If you enjoy the relational theology of writers like George MacDonald, you will probably find the theology of this book compelling and interesting, though liberal on some points. If you hate Arminianism, this book is not for you.

Bones:

I would recommend this book with a few reservations:

1. Accessibility: It was written by a theologian, not your typical pastor. As such it contains a few brief discussions of some things which may not even be relevant: canonization, source criticism, etc. He tries to make it accessible, but a few of the sub-points here are pretty nitty-gritty.

2. Interpretation: Some would consider Greg to be pretty liberal in interpretation, and many Calvinists find him offensive for his free will theology in this book. However, as I stated, I think we get less of his snark in this book than some others!

3. Hell: Near the end both are overly sympathetic (in my opinion) with annihilationism, the belief that souls are destroyed in Hell rather than eternally tortured.

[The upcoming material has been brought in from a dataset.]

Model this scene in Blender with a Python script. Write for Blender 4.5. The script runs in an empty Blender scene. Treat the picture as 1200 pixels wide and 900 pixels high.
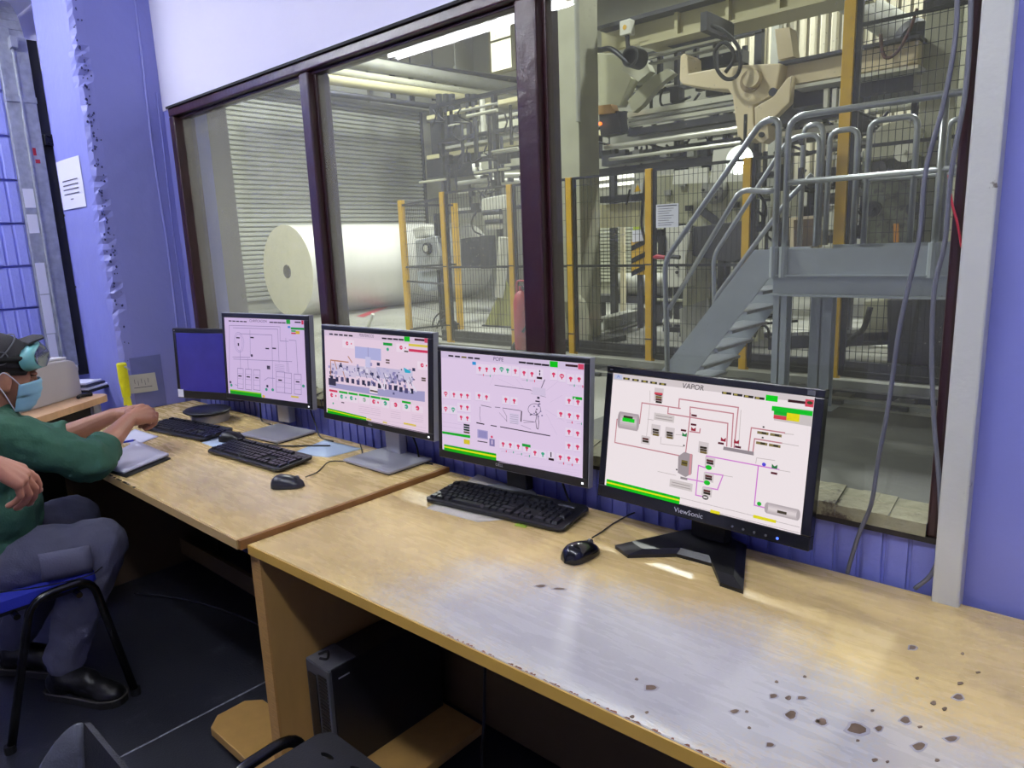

This is mentioned only cursorily, and Greg says that he has “exegetical reservations” but nevertheless tells his dad that it is a “viable option.” His father practically accepts this hook-and-sinker with no further discussion.
I’m sure their discussion of this was not over in one letter, but I don’t like the impression that it gives in the book. Most of the book does a good job grappling with such questions, but this answer was pretty dismissive! What about Revelation 14:11?

And the smoke of their torment will rise for ever and ever. There will be no rest day or night for those who worship the beast and its image, or for anyone who receives the mark of its name.

I wouldn’t form theological opinions based on this book alone, but I think for anyone, it could help them to think through some of the most basic issues of the faith and suffering, along with outside discussion.